I pulled my first allnighter in grad school. The significance of it goes only that far. It’s less of a badge than it is a situation I would now want to avoid at all costs. The fact is, I was pathetically un-functional the following day. Which subsequently made me wonder: how in the world did I pull several allnighters in a row back in college? It’s a little difficult to think it even happened to that extent. Did it really? That which took me to the ER was really sleep-deprivation for 4 nights? Inconceivable at this point.
I was so tired (after just one night of no sleep) that I kept myself barely awake just to be conscious enough to walk. That means that the instant I lay my butt anywhere flat, I would immediately fall into dazed mode.
To be more specific:
You know how when you go to bed after a tired day—when your every limb and organ had been crying out the entire day for rest—your body immediately melts into your bed, but somehow the comfort is interrupted by those sporadic moments when you just spaz out? Like when your brain signals to your muscle to contract independent of your willpower? When you’re suddenly awoken by your own delirious spasms?
Let’s say instead of all of that happening within the comfort of your bedroom it happened in the metro, where you rarely have the luxury of having ‘distance’ between you and your fellow early-risers.
Say that the moment you find a seat in the subway your mind slips right out of the grip of your willpower. Your neck is literally folding in half and while you’re fully feeling the pain of it, sleep is still sweeter. You’re minimally “conscious” enough to keep yourself from drooling over everyone. That’s when three things transpire all at once (and the linearity of this prose won’t do justice). First thing, you’re awoken. Awoken by those nervous spasms. Second thing, you just heard someone say, “Yae wae-e-rae (translation: what’s wrong with her).” Third thing, you realize that those involuntary muscle contractions somehow had your left arm fling to slap the right thigh of the lady that was sitting next to you.

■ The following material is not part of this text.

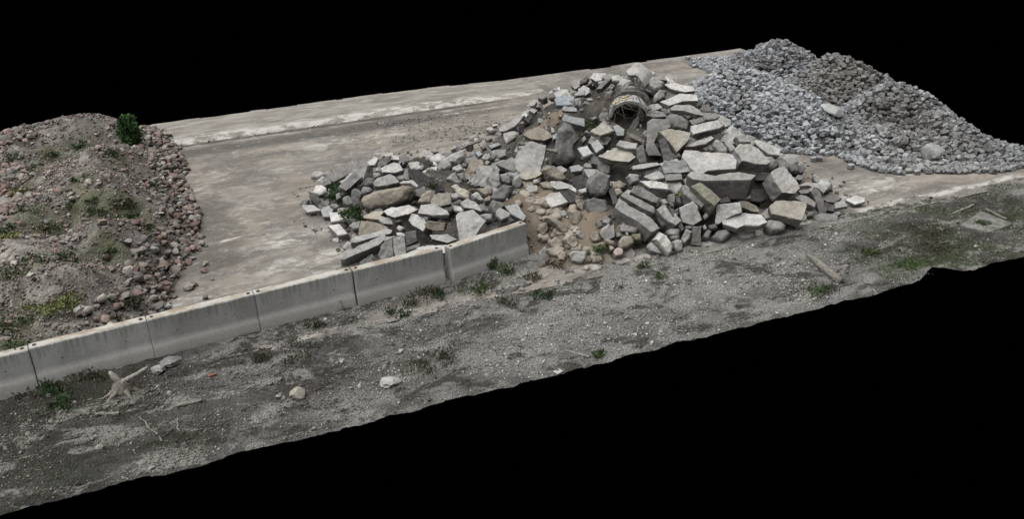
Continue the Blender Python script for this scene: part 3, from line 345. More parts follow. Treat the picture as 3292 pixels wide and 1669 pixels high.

Now you have to make a decision: apologize? or just suppress all potential awkwardness and act like you’re still in a state of delirium and have the lady (and everyone else) just admit that you’re a poor grad school kid trying to get some sleep?
I went with the second choice. It just seemed easier. That is, easier according to the logic of the delirious. Who knew that logic works a little differently under delirium (or that there is logic at all). Right after realizing that I slapped her, my oh so refined intelligence decided to give an additional slap on the book I was holding onto. As if somehow that would suddenly cancel everything and make things normal. Or as if that would neutralize all social imbalance that was about the erupt in that little section of the train. It’s just ludicrous the fact that the decision to slap my book came as a result of a still meticulous calculation. And that makes all of this all the more lamentable (or laughable. same thing.)
The romanticism of elegantly sitting in the metro, holding a cappuccino in your right hand while holding Kant on your left and pondering upon the ontology of beauty all lost in a single muscle twitch.